→ **Data shown**
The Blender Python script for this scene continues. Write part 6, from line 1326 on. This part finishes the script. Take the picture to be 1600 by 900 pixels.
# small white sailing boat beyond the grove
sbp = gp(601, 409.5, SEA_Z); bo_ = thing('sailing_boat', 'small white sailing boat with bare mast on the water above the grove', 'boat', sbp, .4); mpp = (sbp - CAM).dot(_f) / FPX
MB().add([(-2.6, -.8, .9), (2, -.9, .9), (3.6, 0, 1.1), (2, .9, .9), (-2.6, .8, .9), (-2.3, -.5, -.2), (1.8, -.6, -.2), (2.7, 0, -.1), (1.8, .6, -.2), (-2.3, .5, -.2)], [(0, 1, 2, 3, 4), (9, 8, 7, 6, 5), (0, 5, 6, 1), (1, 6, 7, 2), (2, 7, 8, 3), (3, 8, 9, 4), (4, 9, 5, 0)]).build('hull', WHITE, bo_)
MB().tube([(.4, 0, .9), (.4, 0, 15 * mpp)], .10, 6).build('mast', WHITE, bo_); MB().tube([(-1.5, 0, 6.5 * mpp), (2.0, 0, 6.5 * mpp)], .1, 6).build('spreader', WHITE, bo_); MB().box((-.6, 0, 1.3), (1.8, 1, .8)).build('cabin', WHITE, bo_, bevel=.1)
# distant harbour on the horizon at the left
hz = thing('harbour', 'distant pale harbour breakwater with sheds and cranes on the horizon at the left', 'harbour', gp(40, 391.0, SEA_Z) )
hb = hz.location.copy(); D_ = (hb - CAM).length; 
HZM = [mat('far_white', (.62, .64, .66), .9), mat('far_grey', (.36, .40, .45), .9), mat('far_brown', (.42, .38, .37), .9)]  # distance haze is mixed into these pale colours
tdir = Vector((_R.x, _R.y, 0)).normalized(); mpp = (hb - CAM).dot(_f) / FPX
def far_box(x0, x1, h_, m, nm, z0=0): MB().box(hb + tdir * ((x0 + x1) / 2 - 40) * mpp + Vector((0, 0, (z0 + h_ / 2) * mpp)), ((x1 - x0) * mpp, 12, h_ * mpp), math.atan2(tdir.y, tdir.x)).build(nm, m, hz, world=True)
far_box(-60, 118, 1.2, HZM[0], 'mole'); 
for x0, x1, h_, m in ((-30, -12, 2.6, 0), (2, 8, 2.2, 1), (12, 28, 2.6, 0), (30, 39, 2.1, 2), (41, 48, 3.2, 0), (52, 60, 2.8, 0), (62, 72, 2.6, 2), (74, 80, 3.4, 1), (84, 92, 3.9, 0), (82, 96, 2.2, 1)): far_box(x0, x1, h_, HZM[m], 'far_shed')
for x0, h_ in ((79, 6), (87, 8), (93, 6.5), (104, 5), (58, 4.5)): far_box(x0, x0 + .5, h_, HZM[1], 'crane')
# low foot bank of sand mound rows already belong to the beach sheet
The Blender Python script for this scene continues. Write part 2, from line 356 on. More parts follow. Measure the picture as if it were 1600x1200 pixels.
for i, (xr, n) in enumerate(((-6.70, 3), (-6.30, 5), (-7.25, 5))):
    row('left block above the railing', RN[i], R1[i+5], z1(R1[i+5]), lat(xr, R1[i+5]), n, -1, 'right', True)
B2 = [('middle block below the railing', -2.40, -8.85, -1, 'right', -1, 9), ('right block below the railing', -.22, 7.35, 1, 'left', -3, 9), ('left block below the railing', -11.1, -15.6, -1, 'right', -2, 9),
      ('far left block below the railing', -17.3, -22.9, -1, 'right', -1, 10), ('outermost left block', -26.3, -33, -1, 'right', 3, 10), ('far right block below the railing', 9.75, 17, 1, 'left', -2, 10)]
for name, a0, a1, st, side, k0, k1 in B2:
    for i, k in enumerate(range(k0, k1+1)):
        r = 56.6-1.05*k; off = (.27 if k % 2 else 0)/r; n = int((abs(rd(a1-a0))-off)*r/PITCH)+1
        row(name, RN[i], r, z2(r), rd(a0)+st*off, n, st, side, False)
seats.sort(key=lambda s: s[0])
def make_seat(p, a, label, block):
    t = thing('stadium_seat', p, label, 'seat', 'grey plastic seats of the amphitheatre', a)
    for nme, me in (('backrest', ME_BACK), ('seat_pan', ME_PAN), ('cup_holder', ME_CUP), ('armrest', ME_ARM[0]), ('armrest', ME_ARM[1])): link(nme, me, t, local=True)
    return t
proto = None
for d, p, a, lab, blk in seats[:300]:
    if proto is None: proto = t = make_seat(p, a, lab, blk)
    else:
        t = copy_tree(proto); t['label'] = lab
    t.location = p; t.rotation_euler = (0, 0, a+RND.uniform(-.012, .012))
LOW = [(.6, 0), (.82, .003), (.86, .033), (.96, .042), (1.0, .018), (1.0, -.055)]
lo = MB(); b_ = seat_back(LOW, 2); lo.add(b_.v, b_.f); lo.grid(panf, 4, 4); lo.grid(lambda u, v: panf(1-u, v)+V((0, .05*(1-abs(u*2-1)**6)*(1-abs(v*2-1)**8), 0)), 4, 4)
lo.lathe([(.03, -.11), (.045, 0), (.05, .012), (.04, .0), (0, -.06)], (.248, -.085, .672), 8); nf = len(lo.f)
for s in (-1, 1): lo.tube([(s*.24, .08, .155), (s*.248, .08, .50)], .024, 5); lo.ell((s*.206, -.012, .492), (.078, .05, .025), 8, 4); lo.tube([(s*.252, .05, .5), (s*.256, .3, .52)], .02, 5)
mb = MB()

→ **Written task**
Recopy the whole listing exactly.

→ **Exercise result**
The Blender Python script for this scene continues. Write part 6, from line 1326 on. This part finishes the script. Take the picture to be 1600 by 900 pixels.
# small white sailing boat beyond the grove
sbp = gp(601, 409.5, SEA_Z); bo_ = thing('sailing_boat', 'small white sailing boat with bare mast on the water above the grove', 'boat', sbp, .4); mpp = (sbp - CAM).dot(_f) / FPX
MB().add([(-2.6, -.8, .9), (2, -.9, .9), (3.6, 0, 1.1), (2, .9, .9), (-2.6, .8, .9), (-2.3, -.5, -.2), (1.8, -.6, -.2), (2.7, 0, -.1), (1.8, .6, -.2), (-2.3, .5, -.2)], [(0, 1, 2, 3, 4), (9, 8, 7, 6, 5), (0, 5, 6, 1), (1, 6, 7, 2), (2, 7, 8, 3), (3, 8, 9, 4), (4, 9, 5, 0)]).build('hull', WHITE, bo_)
MB().tube([(.4, 0, .9), (.4, 0, 15 * mpp)], .10, 6).build('mast', WHITE, bo_); MB().tube([(-1.5, 0, 6.5 * mpp), (2.0, 0, 6.5 * mpp)], .1, 6).build('spreader', WHITE, bo_); MB().box((-.6, 0, 1.3), (1.8, 1, .8)).build('cabin', WHITE, bo_, bevel=.1)
# distant harbour on the horizon at the left
hz = thing('harbour', 'distant pale harbour breakwater with sheds and cranes on the horizon at the left', 'harbour', gp(40, 391.0, SEA_Z) )
hb = hz.location.copy(); D_ = (hb - CAM).length; 
HZM = [mat('far_white', (.62, .64, .66), .9), mat('far_grey', (.36, .40, .45), .9), mat('far_brown', (.42, .38, .37), .9)]  # distance haze is mixed into these pale colours
tdir = Vector((_R.x, _R.y, 0)).normalized(); mpp = (hb - CAM).dot(_f) / FPX
def far_box(x0, x1, h_, m, nm, z0=0): MB().box(hb + tdir * ((x0 + x1) / 2 - 40) * mpp + Vector((0, 0, (z0 + h_ / 2) * mpp)), ((x1 - x0) * mpp, 12, h_ * mpp), math.atan2(tdir.y, tdir.x)).build(nm, m, hz, world=True)
far_box(-60, 118, 1.2, HZM[0], 'mole'); 
for x0, x1, h_, m in ((-30, -12, 2.6, 0), (2, 8, 2.2, 1), (12, 28, 2.6, 0), (30, 39, 2.1, 2), (41, 48, 3.2, 0), (52, 60, 2.8, 0), (62, 72, 2.6, 2), (74, 80, 3.4, 1), (84, 92, 3.9, 0), (82, 96, 2.2, 1)): far_box(x0, x1, h_, HZM[m], 'far_shed')
for x0, h_ in ((79, 6), (87, 8), (93, 6.5), (104, 5), (58, 4.5)): far_box(x0, x0 + .5, h_, HZM[1], 'crane')
# low foot bank of sand mound rows already belong to the beach sheet
The Blender Python script for this scene continues. Write part 2, from line 356 on. More parts follow. Measure the picture as if it were 1600x1200 pixels.
for i, (xr, n) in enumerate(((-6.70, 3), (-6.30, 5), (-7.25, 5))):
    row('left block above the railing', RN[i], R1[i+5], z1(R1[i+5]), lat(xr, R1[i+5]), n, -1, 'right', True)
B2 = [('middle block below the railing', -2.40, -8.85, -1, 'right', -1, 9), ('right block below the railing', -.22, 7.35, 1, 'left', -3, 9), ('left block below the railing', -11.1, -15.6, -1, 'right', -2, 9),
      ('far left block below the railing', -17.3, -22.9, -1, 'right', -1, 10), ('outermost left block', -26.3, -33, -1, 'right', 3, 10), ('far right block below the railing', 9.75, 17, 1, 'left', -2, 10)]
for name, a0, a1, st, side, k0, k1 in B2:
    for i, k in enumerate(range(k0, k1+1)):
        r = 56.6-1.05*k; off = (.27 if k % 2 else 0)/r; n = int((abs(rd(a1-a0))-off)*r/PITCH)+1
        row(name, RN[i], r, z2(r), rd(a0)+st*off, n, st, side, False)
seats.sort(key=lambda s: s[0])
def make_seat(p, a, label, block):
    t = thing('stadium_seat', p, label, 'seat', 'grey plastic seats of the amphitheatre', a)
    for nme, me in (('backrest', ME_BACK), ('seat_pan', ME_PAN), ('cup_holder', ME_CUP), ('armrest', ME_ARM[0]), ('armrest', ME_ARM[1])): link(nme, me, t, local=True)
    return t
proto = None
for d, p, a, lab, blk in seats[:300]:
    if proto is None: proto = t = make_seat(p, a, lab, blk)
    else:
        t = copy_tree(proto); t['label'] = lab
    t.location = p; t.rotation_euler = (0, 0, a+RND.uniform(-.012, .012))
LOW = [(.6, 0), (.82, .003), (.86, .033), (.96, .042), (1.0, .018), (1.0, -.055)]
lo = MB(); b_ = seat_back(LOW, 2); lo.add(b_.v, b_.f); lo.grid(panf, 4, 4); lo.grid(lambda u, v: panf(1-u, v)+V((0, .05*(1-abs(u*2-1)**6)*(1-abs(v*2-1)**8), 0)), 4, 4)
lo.lathe([(.03, -.11), (.045, 0), (.05, .012), (.04, .0), (0, -.06)], (.248, -.085, .672), 8); nf = len(lo.f)
for s in (-1, 1): lo.tube([(s*.24, .08, .155), (s*.248, .08, .50)], .024, 5); lo.ell((s*.206, -.012, .492), (.078, .05, .025), 8, 4); lo.tube([(s*.252, .05, .5), (s*.256, .3, .52)], .02, 5)
mb = MB()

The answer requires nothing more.